- _STORED ROWS_:
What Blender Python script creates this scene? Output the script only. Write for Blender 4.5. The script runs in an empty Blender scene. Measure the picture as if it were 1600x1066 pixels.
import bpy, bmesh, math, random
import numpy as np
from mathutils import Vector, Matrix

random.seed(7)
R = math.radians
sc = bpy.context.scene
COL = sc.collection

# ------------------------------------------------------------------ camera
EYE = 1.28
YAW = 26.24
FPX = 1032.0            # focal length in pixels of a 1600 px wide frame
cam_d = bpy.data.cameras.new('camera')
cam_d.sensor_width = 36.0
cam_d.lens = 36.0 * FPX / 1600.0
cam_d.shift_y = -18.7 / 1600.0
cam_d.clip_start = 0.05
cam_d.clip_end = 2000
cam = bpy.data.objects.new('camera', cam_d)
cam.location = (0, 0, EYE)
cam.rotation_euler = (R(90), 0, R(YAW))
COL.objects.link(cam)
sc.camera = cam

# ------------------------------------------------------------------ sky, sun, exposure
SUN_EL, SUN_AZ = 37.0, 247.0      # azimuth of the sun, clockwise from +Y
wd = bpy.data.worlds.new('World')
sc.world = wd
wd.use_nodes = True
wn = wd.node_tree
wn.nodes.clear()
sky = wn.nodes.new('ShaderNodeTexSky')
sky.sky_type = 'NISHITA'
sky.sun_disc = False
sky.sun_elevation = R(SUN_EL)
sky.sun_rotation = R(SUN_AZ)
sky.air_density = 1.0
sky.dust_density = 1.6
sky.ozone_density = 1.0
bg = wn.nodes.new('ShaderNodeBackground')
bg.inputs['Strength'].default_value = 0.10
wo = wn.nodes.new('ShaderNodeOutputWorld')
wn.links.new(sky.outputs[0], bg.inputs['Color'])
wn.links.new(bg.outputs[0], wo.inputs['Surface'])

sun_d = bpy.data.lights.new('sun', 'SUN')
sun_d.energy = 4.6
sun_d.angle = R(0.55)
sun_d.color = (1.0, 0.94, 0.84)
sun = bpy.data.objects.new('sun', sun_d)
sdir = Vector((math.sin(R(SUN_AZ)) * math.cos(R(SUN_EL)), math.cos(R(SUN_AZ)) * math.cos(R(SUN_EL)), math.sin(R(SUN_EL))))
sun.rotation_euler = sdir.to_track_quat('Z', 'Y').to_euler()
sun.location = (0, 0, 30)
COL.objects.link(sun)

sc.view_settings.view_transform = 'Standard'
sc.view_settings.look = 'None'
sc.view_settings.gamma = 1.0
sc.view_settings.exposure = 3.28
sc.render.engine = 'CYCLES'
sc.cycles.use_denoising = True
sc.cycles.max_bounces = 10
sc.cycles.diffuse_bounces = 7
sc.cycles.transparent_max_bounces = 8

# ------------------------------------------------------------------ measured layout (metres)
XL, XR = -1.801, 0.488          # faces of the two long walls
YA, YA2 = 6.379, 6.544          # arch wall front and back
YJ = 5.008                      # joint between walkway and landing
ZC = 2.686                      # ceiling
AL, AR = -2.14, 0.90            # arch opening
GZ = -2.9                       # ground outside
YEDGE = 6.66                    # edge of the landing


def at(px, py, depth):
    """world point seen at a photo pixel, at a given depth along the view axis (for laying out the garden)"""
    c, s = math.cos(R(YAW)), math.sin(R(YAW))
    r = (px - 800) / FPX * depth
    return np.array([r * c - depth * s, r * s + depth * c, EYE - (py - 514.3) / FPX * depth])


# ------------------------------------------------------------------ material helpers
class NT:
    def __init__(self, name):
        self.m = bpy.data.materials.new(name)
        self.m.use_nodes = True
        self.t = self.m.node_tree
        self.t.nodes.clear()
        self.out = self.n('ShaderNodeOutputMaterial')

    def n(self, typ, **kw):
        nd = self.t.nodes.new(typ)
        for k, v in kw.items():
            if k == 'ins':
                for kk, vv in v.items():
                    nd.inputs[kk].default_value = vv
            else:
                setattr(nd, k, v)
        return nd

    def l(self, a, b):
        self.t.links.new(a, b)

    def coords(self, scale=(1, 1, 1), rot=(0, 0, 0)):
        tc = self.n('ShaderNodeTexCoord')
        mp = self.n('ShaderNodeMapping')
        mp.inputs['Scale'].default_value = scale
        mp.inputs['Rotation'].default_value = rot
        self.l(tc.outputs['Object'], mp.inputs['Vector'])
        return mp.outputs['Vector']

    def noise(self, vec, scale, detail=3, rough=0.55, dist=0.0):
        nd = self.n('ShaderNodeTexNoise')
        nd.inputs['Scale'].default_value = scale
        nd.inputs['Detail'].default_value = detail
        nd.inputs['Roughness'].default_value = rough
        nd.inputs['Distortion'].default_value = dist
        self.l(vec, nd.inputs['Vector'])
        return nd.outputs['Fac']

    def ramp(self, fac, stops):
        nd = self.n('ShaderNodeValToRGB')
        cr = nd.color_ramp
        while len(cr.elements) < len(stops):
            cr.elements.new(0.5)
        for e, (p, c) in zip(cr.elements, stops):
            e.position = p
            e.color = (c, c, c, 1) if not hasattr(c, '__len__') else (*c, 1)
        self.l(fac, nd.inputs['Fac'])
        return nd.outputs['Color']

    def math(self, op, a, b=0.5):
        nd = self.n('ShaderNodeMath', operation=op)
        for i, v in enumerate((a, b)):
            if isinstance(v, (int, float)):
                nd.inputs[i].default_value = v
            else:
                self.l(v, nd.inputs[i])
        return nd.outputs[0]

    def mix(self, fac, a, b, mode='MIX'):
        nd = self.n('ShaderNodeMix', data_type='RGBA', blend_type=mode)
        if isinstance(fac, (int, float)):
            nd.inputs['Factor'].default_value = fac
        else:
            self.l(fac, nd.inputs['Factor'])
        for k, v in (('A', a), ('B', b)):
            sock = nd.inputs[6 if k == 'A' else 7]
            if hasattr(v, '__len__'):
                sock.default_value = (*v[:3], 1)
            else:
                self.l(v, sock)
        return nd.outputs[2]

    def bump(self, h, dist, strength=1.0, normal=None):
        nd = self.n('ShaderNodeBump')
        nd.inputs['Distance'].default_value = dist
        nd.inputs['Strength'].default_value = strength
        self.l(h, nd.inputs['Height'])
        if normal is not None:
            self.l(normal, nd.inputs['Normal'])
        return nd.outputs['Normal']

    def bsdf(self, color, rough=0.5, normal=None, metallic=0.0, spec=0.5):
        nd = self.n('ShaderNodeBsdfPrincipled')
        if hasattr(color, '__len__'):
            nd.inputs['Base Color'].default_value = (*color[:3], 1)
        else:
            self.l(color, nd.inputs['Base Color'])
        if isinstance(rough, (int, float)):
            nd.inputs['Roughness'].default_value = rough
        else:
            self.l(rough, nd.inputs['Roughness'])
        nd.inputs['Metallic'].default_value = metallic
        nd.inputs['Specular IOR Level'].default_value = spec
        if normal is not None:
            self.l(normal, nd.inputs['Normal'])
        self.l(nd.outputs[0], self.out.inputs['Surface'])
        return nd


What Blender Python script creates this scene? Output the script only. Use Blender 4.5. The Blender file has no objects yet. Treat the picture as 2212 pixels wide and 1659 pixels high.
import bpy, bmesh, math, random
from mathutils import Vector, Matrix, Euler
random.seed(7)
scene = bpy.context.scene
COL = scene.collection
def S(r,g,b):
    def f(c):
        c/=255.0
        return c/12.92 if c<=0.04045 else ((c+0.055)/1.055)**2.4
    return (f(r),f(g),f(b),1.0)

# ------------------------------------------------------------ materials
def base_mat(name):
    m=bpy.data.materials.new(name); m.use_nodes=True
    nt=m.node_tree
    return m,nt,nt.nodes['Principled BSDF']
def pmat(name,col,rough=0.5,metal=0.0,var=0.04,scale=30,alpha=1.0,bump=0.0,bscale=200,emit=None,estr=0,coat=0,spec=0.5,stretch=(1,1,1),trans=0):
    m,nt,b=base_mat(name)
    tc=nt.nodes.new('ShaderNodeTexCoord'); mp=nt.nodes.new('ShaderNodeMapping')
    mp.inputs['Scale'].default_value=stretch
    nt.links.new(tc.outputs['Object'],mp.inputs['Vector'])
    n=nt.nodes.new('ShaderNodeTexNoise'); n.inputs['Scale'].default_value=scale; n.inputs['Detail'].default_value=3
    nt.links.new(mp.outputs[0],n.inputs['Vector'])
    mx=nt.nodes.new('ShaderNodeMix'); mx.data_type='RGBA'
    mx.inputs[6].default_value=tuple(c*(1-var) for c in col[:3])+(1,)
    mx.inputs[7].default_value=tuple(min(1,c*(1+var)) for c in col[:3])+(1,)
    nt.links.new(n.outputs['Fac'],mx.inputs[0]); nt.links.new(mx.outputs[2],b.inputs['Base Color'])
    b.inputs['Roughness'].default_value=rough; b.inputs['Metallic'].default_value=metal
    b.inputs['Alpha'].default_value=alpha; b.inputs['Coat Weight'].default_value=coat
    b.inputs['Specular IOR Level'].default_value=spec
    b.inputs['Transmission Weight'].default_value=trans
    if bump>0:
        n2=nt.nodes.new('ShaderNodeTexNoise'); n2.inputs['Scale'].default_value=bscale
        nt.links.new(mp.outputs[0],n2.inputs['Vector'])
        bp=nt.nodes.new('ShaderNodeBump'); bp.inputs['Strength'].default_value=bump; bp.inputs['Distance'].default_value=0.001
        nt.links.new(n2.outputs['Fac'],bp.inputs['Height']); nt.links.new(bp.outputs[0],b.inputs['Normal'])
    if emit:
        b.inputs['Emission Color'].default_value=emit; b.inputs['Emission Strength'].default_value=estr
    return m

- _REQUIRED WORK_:
Go through the material above and copy each line that has the word "script".

- _ANSWER TO THIS EXERCISE_:
What Blender Python script creates this scene? Output the script only. Write for Blender 4.5. The script runs in an empty Blender scene. Measure the picture as if it were 1600x1066 pixels.
What Blender Python script creates this scene? Output the script only. Use Blender 4.5. The Blender file has no objects yet. Treat the picture as 2212 pixels wide and 1659 pixels high.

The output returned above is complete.